LFORCE=n
			

Description

LFORCE provides a fast and efficient alternative to FORCE when only a few of the lowest frequencies are required. Like FORCE, it begins by computing the Hessian (that is the matrix in millidynes per Angstrom of second derivatives of the energy with respect to displacement of all pairs of atoms in x, y, and z). Rather than diagonalizing the force matrix (the Hessian matrix appropriately weighted with isotopic masses) directly, LFORCE iteratively solves for a small subset of force constants, which are then used to compute vibrational frequencies. By avoiding the expensive diagonalization, LFORCE is generally much faster than the corresponding FORCE calculation. LFORCE will compute all negative and zero frequencies plus the lowest n (1 by default) positive IR frequencies. This is useful if one only needs to characterize a stationary point. Before a LFORCE calculation is performed, the gradient norm (gnorm) is computed for the input geometry, and if this value is larger than 3.00, the computation is halted. See Chapter 4, Computational Procedures for a discussion of stationary point characterization.

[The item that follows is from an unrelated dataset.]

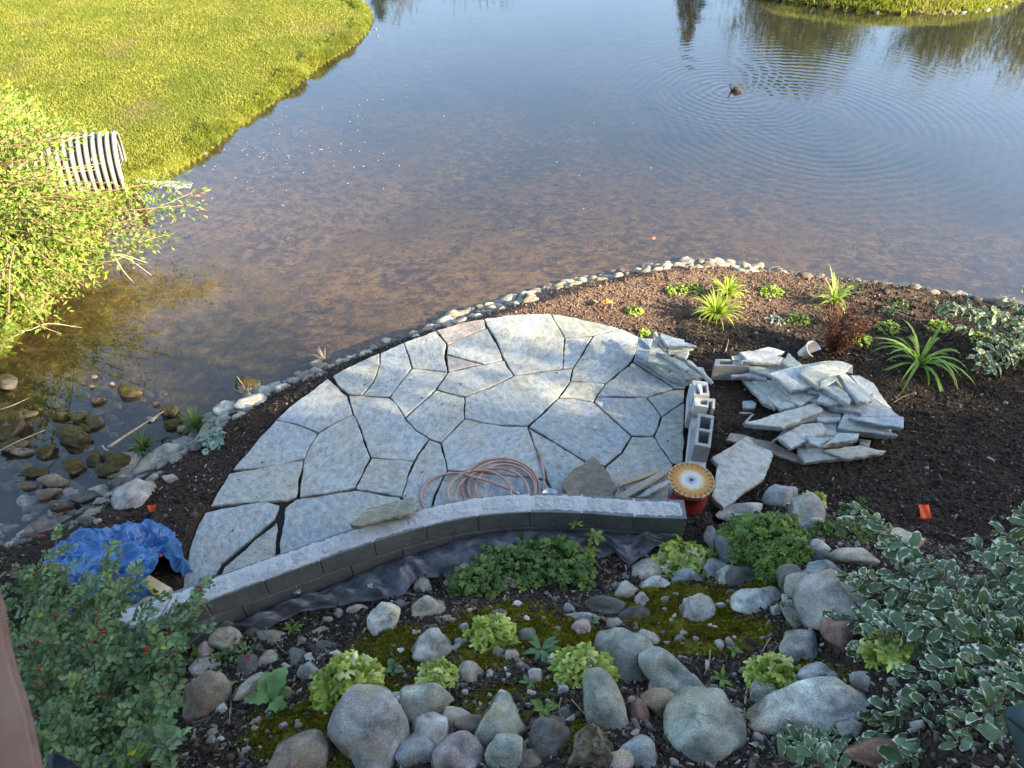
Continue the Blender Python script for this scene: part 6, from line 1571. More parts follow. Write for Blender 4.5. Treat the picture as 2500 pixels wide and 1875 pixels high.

Some care must be taken when characterizing stationary points on geometries with frozen variables. FORCE causes all geometric variables to be unfrozen and so may produce unexpected results. For example, an optimization with frozen variables followed by a FORCE calculation may fail because the constrained extrema may not correspond to a genuine extrema once the variables are unfrozen. The FORCE calculation can be made to proceed anyways by using LET, however, the resulting frequencies may not be meaningful. Alternatively, specifying LFORCE (instead of FORCE) will compute a few lowest Hessian eigenvalues and corresponding IR frequencies on the unconstrained geometry, without regard to the gradient norm. A third alternative is to use HESSEI, which computes the lowest Hessian eigenvalues (similar to LFORCE) but does so on the constrained geometry (unlike FORCE and LFORCE).

See also:

FORCE, HESSEI, LTRD